++++ Data provided

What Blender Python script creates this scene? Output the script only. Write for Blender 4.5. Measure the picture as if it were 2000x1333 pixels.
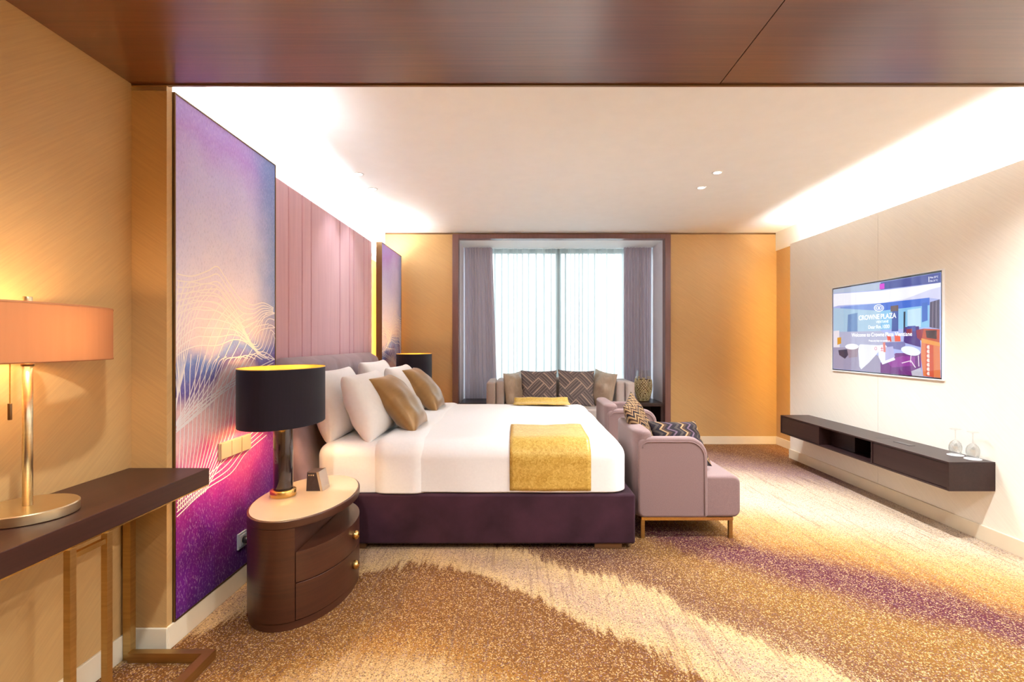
import bpy, bmesh, math, random
import numpy as np
from mathutils import Vector, Matrix
random.seed(4); rng = np.random.default_rng(4)
S = bpy.context.scene
for o in list(bpy.data.objects): bpy.data.objects.remove(o)
COL = S.collection
PI = math.pi

# ---------------------------------------------------------------- camera, world, exposure
CZ = 1.356            # camera height
F = 981.0             # focal length in pixels of the 2000 px frame
cam_d = bpy.data.cameras.new('camera'); cam = bpy.data.objects.new('camera', cam_d); COL.objects.link(cam)
cam.location = (0, 0, CZ); cam.rotation_euler = (PI/2, 0, 0)
cam_d.sensor_width = 36; cam_d.lens = F/2000*36; cam_d.shift_x = -0.0075; cam_d.shift_y = 0.00075; cam_d.clip_start = 0.05
S.camera = cam
S.view_settings.view_transform = 'Standard'; S.view_settings.look = 'None'
S.view_settings.gamma = 1; S.view_settings.use_curve_mapping = False
S.view_settings.exposure = 1.3
S.cycles.use_denoising = True
S.cycles.max_bounces = 10; S.cycles.diffuse_bounces = 6; S.cycles.transparent_max_bounces = 12
S.cycles.sample_clamp_indirect = 6.0
S.cycles.caustics_reflective = False; S.cycles.caustics_refractive = False

W = bpy.data.worlds.new('daylight'); S.world = W; W.use_nodes = True
bg = W.node_tree.nodes['Background']; bg.inputs[0].default_value = (0.82, 0.91, 1.0, 1); bg.inputs[1].default_value = 2.3

def light(name, kind, loc, power, color, rot=(0, 0, 0), parent=None, **kw):
    d = bpy.data.lights.new(name, kind); d.energy = power; d.color = color
    for k, v in kw.items(): setattr(d, k, v)
    o = bpy.data.objects.new(name, d); COL.objects.link(o); o.location = loc; o.rotation_euler = rot
    if parent: o.parent = parent
    return o
# daylight guide in the window opening (a portal gives off no light of its own)
pt = light('window_portal', 'AREA', (0.55, 7.62, 1.45), 1, (1, 1, 1), (-PI/2, 0, 0), shape='RECTANGLE', size=2.7, size_y=2.5)
pt.data.cycles.is_portal = True
WARM = (1.0, 0.66, 0.34); WW = (0.94, 0.97, 1.0); AMB = (1.0, 0.60, 0.12)
P_COVE_L, P_COVE_R, P_BACK, P_DOWN, P_ENTRY, P_NIGHT, P_DESK = 28, 40, 8, 112, 80, 11, 4.2
# LED strips of the ceiling cove: on top of the left panels, on top of the television panel
light('cove_strip', 'AREA', (-1.70, 4.4, 2.42), P_COVE_L, WW, (PI, 0, 0), shape='RECTANGLE', size=0.06, size_y=4.2)
light('cove_strip', 'AREA', (3.29, 3.5, 2.44), P_COVE_R, WW, (PI, 0, 0), shape='RECTANGLE', size=0.06, size_y=4.6)
# amber LED strips behind the edges of the panels
light('backlight_strip', 'AREA', (-1.63, 5.90, 1.40), P_BACK*3.2, (1.0, 0.72, 0.22), (0, PI/2, 0), shape='RECTANGLE', size=2.1, size_y=0.04)
light('backlight_strip', 'AREA', (3.24, 5.80, 1.35), P_BACK*0.9, AMB, (PI/2, 0, 0), shape='RECTANGLE', size=0.05, size_y=2.2)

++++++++

> The task:
Quote the material exactly. Pictures stay out.

> Exercise output:
What Blender Python script creates this scene? Output the script only. Write for Blender 4.5. Measure the picture as if it were 2000x1333 pixels.
import bpy, bmesh, math, random
import numpy as np
from mathutils import Vector, Matrix
random.seed(4); rng = np.random.default_rng(4)
S = bpy.context.scene
for o in list(bpy.data.objects): bpy.data.objects.remove(o)
COL = S.collection
PI = math.pi

# ---------------------------------------------------------------- camera, world, exposure
CZ = 1.356            # camera height
F = 981.0             # focal length in pixels of the 2000 px frame
cam_d = bpy.data.cameras.new('camera'); cam = bpy.data.objects.new('camera', cam_d); COL.objects.link(cam)
cam.location = (0, 0, CZ); cam.rotation_euler = (PI/2, 0, 0)
cam_d.sensor_width = 36; cam_d.lens = F/2000*36; cam_d.shift_x = -0.0075; cam_d.shift_y = 0.00075; cam_d.clip_start = 0.05
S.camera = cam
S.view_settings.view_transform = 'Standard'; S.view_settings.look = 'None'
S.view_settings.gamma = 1; S.view_settings.use_curve_mapping = False
S.view_settings.exposure = 1.3
S.cycles.use_denoising = True
S.cycles.max_bounces = 10; S.cycles.diffuse_bounces = 6; S.cycles.transparent_max_bounces = 12
S.cycles.sample_clamp_indirect = 6.0
S.cycles.caustics_reflective = False; S.cycles.caustics_refractive = False

W = bpy.data.worlds.new('daylight'); S.world = W; W.use_nodes = True
bg = W.node_tree.nodes['Background']; bg.inputs[0].default_value = (0.82, 0.91, 1.0, 1); bg.inputs[1].default_value = 2.3

def light(name, kind, loc, power, color, rot=(0, 0, 0), parent=None, **kw):
    d = bpy.data.lights.new(name, kind); d.energy = power; d.color = color
    for k, v in kw.items(): setattr(d, k, v)
    o = bpy.data.objects.new(name, d); COL.objects.link(o); o.location = loc; o.rotation_euler = rot
    if parent: o.parent = parent
    return o
# daylight guide in the window opening (a portal gives off no light of its own)
pt = light('window_portal', 'AREA', (0.55, 7.62, 1.45), 1, (1, 1, 1), (-PI/2, 0, 0), shape='RECTANGLE', size=2.7, size_y=2.5)
pt.data.cycles.is_portal = True
WARM = (1.0, 0.66, 0.34); WW = (0.94, 0.97, 1.0); AMB = (1.0, 0.60, 0.12)
P_COVE_L, P_COVE_R, P_BACK, P_DOWN, P_ENTRY, P_NIGHT, P_DESK = 28, 40, 8, 112, 80, 11, 4.2
# LED strips of the ceiling cove: on top of the left panels, on top of the television panel
light('cove_strip', 'AREA', (-1.70, 4.4, 2.42), P_COVE_L, WW, (PI, 0, 0), shape='RECTANGLE', size=0.06, size_y=4.2)
light('cove_strip', 'AREA', (3.29, 3.5, 2.44), P_COVE_R, WW, (PI, 0, 0), shape='RECTANGLE', size=0.06, size_y=4.6)
# amber LED strips behind the edges of the panels
light('backlight_strip', 'AREA', (-1.63, 5.90, 1.40), P_BACK*3.2, (1.0, 0.72, 0.22), (0, PI/2, 0), shape='RECTANGLE', size=2.1, size_y=0.04)
light('backlight_strip', 'AREA', (3.24, 5.80, 1.35), P_BACK*0.9, AMB, (PI/2, 0, 0), shape='RECTANGLE', size=0.05, size_y=2.2)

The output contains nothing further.